Seguía el disfrute pero solamente cuando estaba lejos de ella y del bebé. La tercera época fue cuando ya no me importaba nada: no iba a su casa, no le atendía el teléfono a mi mujer a la noche. Sólo pensaba en la cocaína.

Ya no le daba bola a la pilcha. A veces me limpiaba la nariz con la remera y me quedaba manchada de blanco, con la aureola de éter. En el loft tenía una heladera que no hacía cubitos, comía fiambre, no tenía celular, usaba el teléfono público. Creo que vivía peor que en la época de Fiorito.

Cuando se murió mi padre, compré 30 gramos de cocaína y me los tomé delante de la gente. No me importaba nada. Tomé en el pecho de mi viejo en el velorio. Le dije: “Pá, voy a tomar cocaína, gordo hijo de puta, por culpa tuya, hasta las 4 cuatro de la mañana”. Cuando cerraron el cajón estaba re duro. Me puse más violento, les quería pegar a los tipos que se lo tenían que llevar. Un desastre. Mis hermanos me frenaban, los agarré de los pelos. Fue una película de terror.

Mucha guita se me fue en el vicio, pero mucho más en los gastos extra: nafta, hoteles, minas, lo que fuera. Ya no tenía ocupaciones, ni actividades, ni ingresos. Tuve que alquilar el loft y me fui a vivir a lo de mi suegra al Bajo Flores. En enero de 2006, a través de un amigo, me contactó Osvaldo Fernández, que era el presidente de Juventud Unida de Venado Tuerto y también es el dueño de una empresa de viviendas prefabricadas. Me contó que estaban armando un equipo de fútbol en Juventud, que hasta el momento sólo era un club de bochas. 

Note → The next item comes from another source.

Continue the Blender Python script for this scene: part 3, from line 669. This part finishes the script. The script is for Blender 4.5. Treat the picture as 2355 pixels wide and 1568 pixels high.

Me preguntó si quería ir a dirigir a Venado. Yo lo único que quería era tomar cocaína y parecía que allá iba a conseguir, así que dije que sí. Mariela, con tal de que hiciera algo, me dijo que fuera. Arreglé por 1.500 pesos por mes más la casa.

A los dos meses llegó ella. La pasaba bárbaro, tomaba más cocaína que en Buenos Aires porque tenía plata y encima dirigía. Todavía no me podía imaginar que ir a Venado sería clave para sacarme de encima la neblina.